_Supplied data_
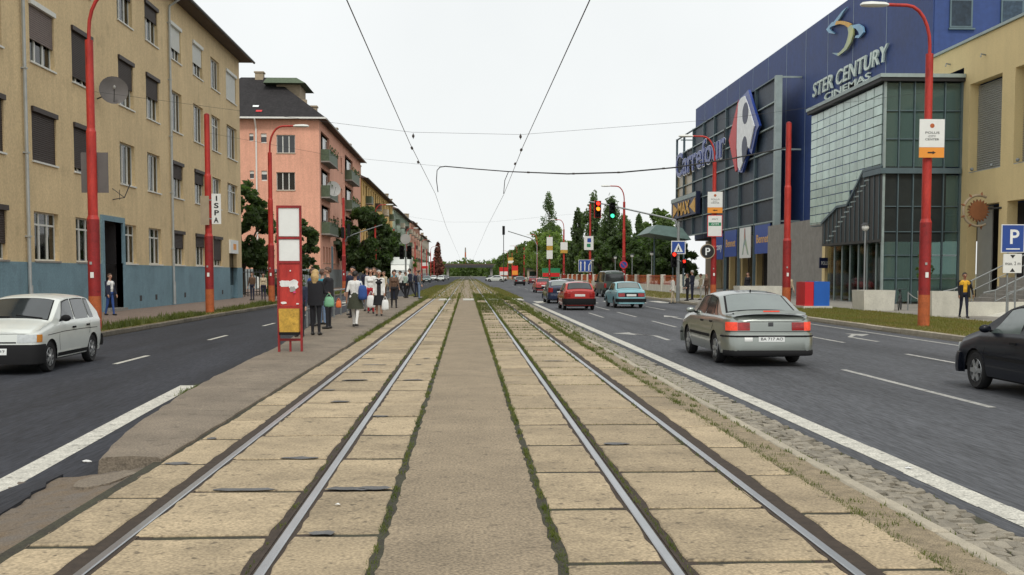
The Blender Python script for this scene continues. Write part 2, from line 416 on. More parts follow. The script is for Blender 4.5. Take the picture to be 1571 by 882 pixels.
def text(name, s, mat, parent, u, n, origin, split=False, **k):
    base = (root_of(parent).location if parent else Vector())
    me = text_mesh(name, s, mat, u, n, Vector(origin) - base, **k)
    if not split: return link(bpy.data.objects.new(name, me), parent)
    # one object per letter: group the islands whose extents along u overlap
    uv = Vector(u).normalized(); bm = bmesh.new(); bm.from_mesh(me); bm.verts.ensure_lookup_table(); seen = set(); isl = []
    for v in bm.verts:
        if v.index in seen: continue
        st = [v]; seen.add(v.index); g_ = []
        while st:
            q = st.pop(); g_.append(q.index)
            for e in q.link_edges:
                w = e.other_vert(q)
                if w.index not in seen: seen.add(w.index); st.append(w)
        a = [bm.verts[i].co.dot(uv) for i in g_]; isl.append([min(a), max(a), set(g_)])
    isl.sort(key=lambda t_: t_[0]); grp = []
    for a, b, g_ in isl:
        if grp and min(b, grp[-1][1]) - max(a, grp[-1][0]) > .4 * min(b - a, grp[-1][1] - grp[-1][0]): grp[-1][1] = max(b, grp[-1][1]); grp[-1][2] |= g_
        else: grp.append([a, b, set(g_)])
    bm.free(); vv = [tuple(v.co) for v in me.vertices]
    for a, b, g_ in grp:
        ids = sorted(g_); mp = {q: i for i, q in enumerate(ids)}
        m2 = bpy.data.meshes.new(name); m2.from_pydata([vv[q] for q in ids], [], [tuple(mp[q] for q in p.vertices) for p in me.polygons if p.vertices[0] in g_]); m2.materials.append(MATS[mat]); m2.update()
        link(bpy.data.objects.new(name, m2), parent)
# ================================================================== SETTING: ground, roads, tramway
RZ = -0.17                                   # carriageways lie lower than the tram slabs
g = MB(); g.quad((-3000, -200, -.30), (3000, -200, -.30), (3000, 5000, -.30), (-3000, 5000, -.30)); struct(g, "ground", "ground_far")
g = MB(); g.box(-10.55, -2.6, -15, 700, -.29, RZ); struct(g, "road_left", "asphalt")
g = MB(); g.box(2.9, 13.3, -15, 700, -.29, RZ); struct(g, "road_right", "asphalt_lit")
def sheet(mb, x0, x1, y0, y1, z): mb.box(x0, x1, y0, y1, z - .02, z); return mb

# left pavement, verge, kerb
g = MB(); g.box(-26, -11.75, -5, 700, -.28, 0.0); struct(g, "pavement_left", "pavement")
g = MB(); g.box(-11.74, -10.72, -5, 700, -.28, -.02); struct(g, "verge_left", "verge")
g = MB(); g.box(13.5, 18.2, -5, 57, -.28, -.01); g.box(13.5, 18.2, 76, 700, -.28, -.01); struct(g, "verge_right", "verge")
g = MB(); g.box(18.22, 70, -5, 700, -.28, 0.0); g.box(13.5, 18.21, 57.01, 75.99, -.28, 0.0); struct(g, "pavement_right", "pavement_grey")

def jitter_outline(x0, x1, y0, y1, step, j, rnd):
    pts = []
    def edge(ax, ay, bx, by):
        n = max(2, int(round(math.hypot(bx - ax, by - ay) / step)))
        for i in range(n):
            t = i / n; q = 0 if i == 0 else j
            pts.append((ax + (bx - ax) * t + rnd.uniform(-q, q), ay + (by - ay) * t + rnd.uniform(-q, q)))
    edge(x0, y0, x1, y0); edge(x1, y0, x1, y1); edge(x1, y1, x0, y1); edge(x0, y1, x0, y0)
    return pts
def stone_mesh(name, sx, sy, h, mat, j=.008, step=.3, bev=.015, seed=0, dome=0.0):
    """one paving stone: uneven outline, chamfered upper edge, top at z=0"""
    rnd = random.Random(seed); mb = MB()
    P = jitter_outline(-sx / 2, sx / 2, -sy / 2, sy / 2, step, j, rnd); n = len(P)
    def ins(p, d): return (p[0] * (1 - 2 * d / sx), p[1] * (1 - 2 * d / sy))
    top = [(*ins(p, bev), rnd.uniform(-.002, .002)) for p in P]
    mid = [(p[0], p[1], -bev * .8) for p in P]; bot = [(p[0], p[1], -h) for p in P]
    vs = top + mid + bot
    fs = [(n + i, n + (i + 1) % n, (i + 1) % n, i) for i in range(n)] + [(2 * n + i, 2 * n + (i + 1) % n, n + (i + 1) % n, n + i) for i in range(n)]
    if dome:
        vs.append((0, 0, dome)); c = len(vs) - 1
        fs += [(i, (i + 1) % n, c) for i in range(n)]
    else:
        fs.append(tuple(range(n)))
    mb.add(vs, fs)
    return mb.mesh(name, mat)

# kerb stones, each its own piece
def kerb_run(x, y0, y1, L, w, top, h, parent, mat="kerb", taper=None):
    me = [stone_mesh("kerb_stone", w, L - .018, h, mat, j=.006, step=.25, bev=.02, seed=50 + k) for k in range(3)]
    n = int((y1 - y0) / L); o = None
    for i in range(n):
        yy = y0 + (i + .5) * L
        inst("kerb_stone", me[i % 3], parent, (x + random.uniform(-.008, .008), yy, top + random.uniform(-.008, .008)), (0, 0, random.uniform(-.006, .006)))
kl = struct(MB().box(-10.70, -10.56, -5, 25, -.28, -.025).box(-10.70, -10.56, 131.4, 700, -.28, -.025).box(-10.69, -10.57, 25, 131.4, -.28, -.12), "kerb_left", "kerb_dark")
kerb_run(-10.63, 25, 131.4, 1.2, .15, -.02, .12, kl, "kerb_dark")
kr = struct(MB().box(13.32, 13.48, -5, 20, -.28, -.025).box(13.32, 13.48, 136.5, 700, -.28, -.025).box(13.33, 13.47, 20, 136.5, -.28, -.12), "kerb_right", "kerb")
kerb_run(13.40, 20, 136.5, 1.5, .16, -.015, .12, kr)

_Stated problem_
Omit every picture, then repeat the remaining data exactly as it appears above.

_Right answer_
The Blender Python script for this scene continues. Write part 2, from line 416 on. More parts follow. The script is for Blender 4.5. Take the picture to be 1571 by 882 pixels.
def text(name, s, mat, parent, u, n, origin, split=False, **k):
    base = (root_of(parent).location if parent else Vector())
    me = text_mesh(name, s, mat, u, n, Vector(origin) - base, **k)
    if not split: return link(bpy.data.objects.new(name, me), parent)
    # one object per letter: group the islands whose extents along u overlap
    uv = Vector(u).normalized(); bm = bmesh.new(); bm.from_mesh(me); bm.verts.ensure_lookup_table(); seen = set(); isl = []
    for v in bm.verts:
        if v.index in seen: continue
        st = [v]; seen.add(v.index); g_ = []
        while st:
            q = st.pop(); g_.append(q.index)
            for e in q.link_edges:
                w = e.other_vert(q)
                if w.index not in seen: seen.add(w.index); st.append(w)
        a = [bm.verts[i].co.dot(uv) for i in g_]; isl.append([min(a), max(a), set(g_)])
    isl.sort(key=lambda t_: t_[0]); grp = []
    for a, b, g_ in isl:
        if grp and min(b, grp[-1][1]) - max(a, grp[-1][0]) > .4 * min(b - a, grp[-1][1] - grp[-1][0]): grp[-1][1] = max(b, grp[-1][1]); grp[-1][2] |= g_
        else: grp.append([a, b, set(g_)])
    bm.free(); vv = [tuple(v.co) for v in me.vertices]
    for a, b, g_ in grp:
        ids = sorted(g_); mp = {q: i for i, q in enumerate(ids)}
        m2 = bpy.data.meshes.new(name); m2.from_pydata([vv[q] for q in ids], [], [tuple(mp[q] for q in p.vertices) for p in me.polygons if p.vertices[0] in g_]); m2.materials.append(MATS[mat]); m2.update()
        link(bpy.data.objects.new(name, m2), parent)
# ================================================================== SETTING: ground, roads, tramway
RZ = -0.17                                   # carriageways lie lower than the tram slabs
g = MB(); g.quad((-3000, -200, -.30), (3000, -200, -.30), (3000, 5000, -.30), (-3000, 5000, -.30)); struct(g, "ground", "ground_far")
g = MB(); g.box(-10.55, -2.6, -15, 700, -.29, RZ); struct(g, "road_left", "asphalt")
g = MB(); g.box(2.9, 13.3, -15, 700, -.29, RZ); struct(g, "road_right", "asphalt_lit")
def sheet(mb, x0, x1, y0, y1, z): mb.box(x0, x1, y0, y1, z - .02, z); return mb

# left pavement, verge, kerb
g = MB(); g.box(-26, -11.75, -5, 700, -.28, 0.0); struct(g, "pavement_left", "pavement")
g = MB(); g.box(-11.74, -10.72, -5, 700, -.28, -.02); struct(g, "verge_left", "verge")
g = MB(); g.box(13.5, 18.2, -5, 57, -.28, -.01); g.box(13.5, 18.2, 76, 700, -.28, -.01); struct(g, "verge_right", "verge")
g = MB(); g.box(18.22, 70, -5, 700, -.28, 0.0); g.box(13.5, 18.21, 57.01, 75.99, -.28, 0.0); struct(g, "pavement_right", "pavement_grey")

def jitter_outline(x0, x1, y0, y1, step, j, rnd):
    pts = []
    def edge(ax, ay, bx, by):
        n = max(2, int(round(math.hypot(bx - ax, by - ay) / step)))
        for i in range(n):
            t = i / n; q = 0 if i == 0 else j
            pts.append((ax + (bx - ax) * t + rnd.uniform(-q, q), ay + (by - ay) * t + rnd.uniform(-q, q)))
    edge(x0, y0, x1, y0); edge(x1, y0, x1, y1); edge(x1, y1, x0, y1); edge(x0, y1, x0, y0)
    return pts
def stone_mesh(name, sx, sy, h, mat, j=.008, step=.3, bev=.015, seed=0, dome=0.0):
    """one paving stone: uneven outline, chamfered upper edge, top at z=0"""
    rnd = random.Random(seed); mb = MB()
    P = jitter_outline(-sx / 2, sx / 2, -sy / 2, sy / 2, step, j, rnd); n = len(P)
    def ins(p, d): return (p[0] * (1 - 2 * d / sx), p[1] * (1 - 2 * d / sy))
    top = [(*ins(p, bev), rnd.uniform(-.002, .002)) for p in P]
    mid = [(p[0], p[1], -bev * .8) for p in P]; bot = [(p[0], p[1], -h) for p in P]
    vs = top + mid + bot
    fs = [(n + i, n + (i + 1) % n, (i + 1) % n, i) for i in range(n)] + [(2 * n + i, 2 * n + (i + 1) % n, n + (i + 1) % n, n + i) for i in range(n)]
    if dome:
        vs.append((0, 0, dome)); c = len(vs) - 1
        fs += [(i, (i + 1) % n, c) for i in range(n)]
    else:
        fs.append(tuple(range(n)))
    mb.add(vs, fs)
    return mb.mesh(name, mat)

# kerb stones, each its own piece
def kerb_run(x, y0, y1, L, w, top, h, parent, mat="kerb", taper=None):
    me = [stone_mesh("kerb_stone", w, L - .018, h, mat, j=.006, step=.25, bev=.02, seed=50 + k) for k in range(3)]
    n = int((y1 - y0) / L); o = None
    for i in range(n):
        yy = y0 + (i + .5) * L
        inst("kerb_stone", me[i % 3], parent, (x + random.uniform(-.008, .008), yy, top + random.uniform(-.008, .008)), (0, 0, random.uniform(-.006, .006)))
kl = struct(MB().box(-10.70, -10.56, -5, 25, -.28, -.025).box(-10.70, -10.56, 131.4, 700, -.28, -.025).box(-10.69, -10.57, 25, 131.4, -.28, -.12), "kerb_left", "kerb_dark")
kerb_run(-10.63, 25, 131.4, 1.2, .15, -.02, .12, kl, "kerb_dark")
kr = struct(MB().box(13.32, 13.48, -5, 20, -.28, -.025).box(13.32, 13.48, 136.5, 700, -.28, -.025).box(13.33, 13.47, 20, 136.5, -.28, -.12), "kerb_right", "kerb")
kerb_run(13.40, 20, 136.5, 1.5, .16, -.015, .12, kr)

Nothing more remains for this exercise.